According to one of the researchers behind a recent study in the journal Frontiers in Psychology that found men tend to overestimate their intelligence quotient (IQ) scores more often than women, the pattern seems to be related to how masculine a person acts, and not just their assigned sex at birth.

It bears noting, of course, that the accuracy and ethics of IQ tests have been widely called into question. Still, this new research is illuminating because it looked at gender differences in how smart people perceive themselves to be.

“Psychology and intelligence researchers are unequivocal: men and women do not differ in actual IQ,” David Reilly of Australia’s Griffith University wrote in The Conversation. “There is no ‘smarter sex’.”

Nevertheless, a person’s masculinity quotient or “psychological gender” — measured in this study using something called the Bem Sex Role Inventory test — seems to have deep implications for how people assess their own cognitive abilities, Reilly wrote. In short, they found that people who act more masculine, regardless of assigned sex at birth, tend to think they’re smarter than they are.

The intriguing findings didn’t stop there.
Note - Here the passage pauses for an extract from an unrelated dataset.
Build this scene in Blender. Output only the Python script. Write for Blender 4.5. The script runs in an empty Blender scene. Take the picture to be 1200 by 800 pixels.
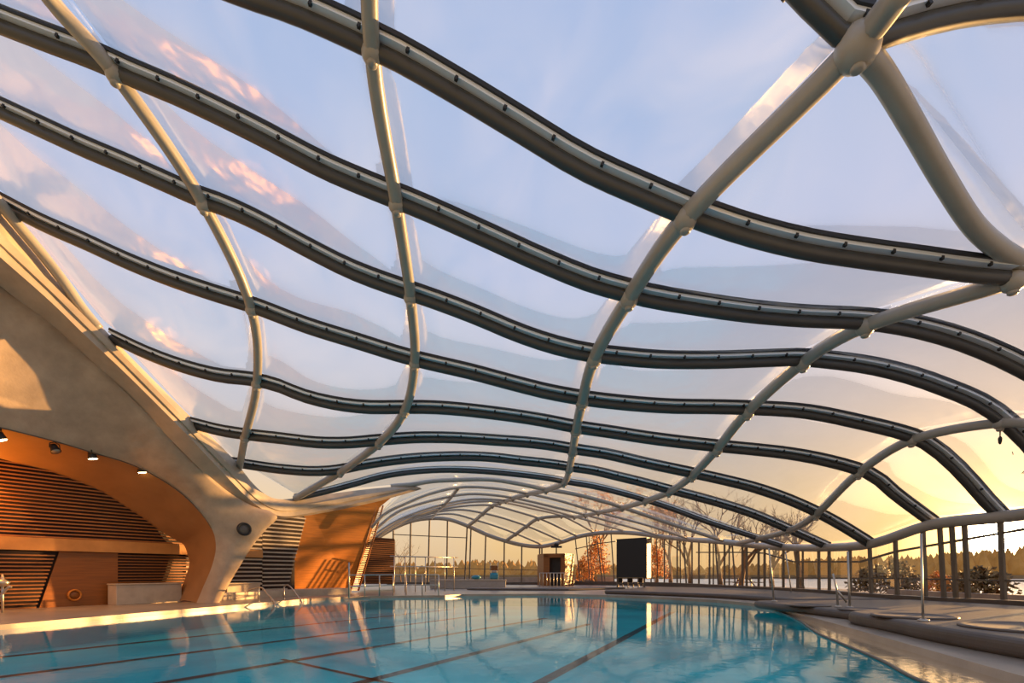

While the sex someone was assigned at birth was still the predominant indicator of how respondents scored their own IQ, “highly masculine subjects rating their intelligence higher” was a trend throughout the study, which had 228 participants, 103 of whom identified as male and 125 as female.

This study wasn’t the first of its kind — there’ve been tons of studies, with results all over the place, about which sex is smarter — it is one of the first to incorporate “psychological gender” into the mix, and to find that women who score high in masculinity based on the Bem Sex Role Inventory tend to have the same self-aggrandizing traits as men.

These gender differences could have many explanations that the Griffith researchers explored, from parental attitudes about gender roles to how much praise children get from their teachers. Its implications, however, could be far-reaching, and could explain everything from girls choosing not to pursue careers in science and engineering to the gender pay gap.

To put it another way, this study reinforces the case for a common phenomenon: society often teaches men to be wildly overconfident, even when that belief is absolutely misguided.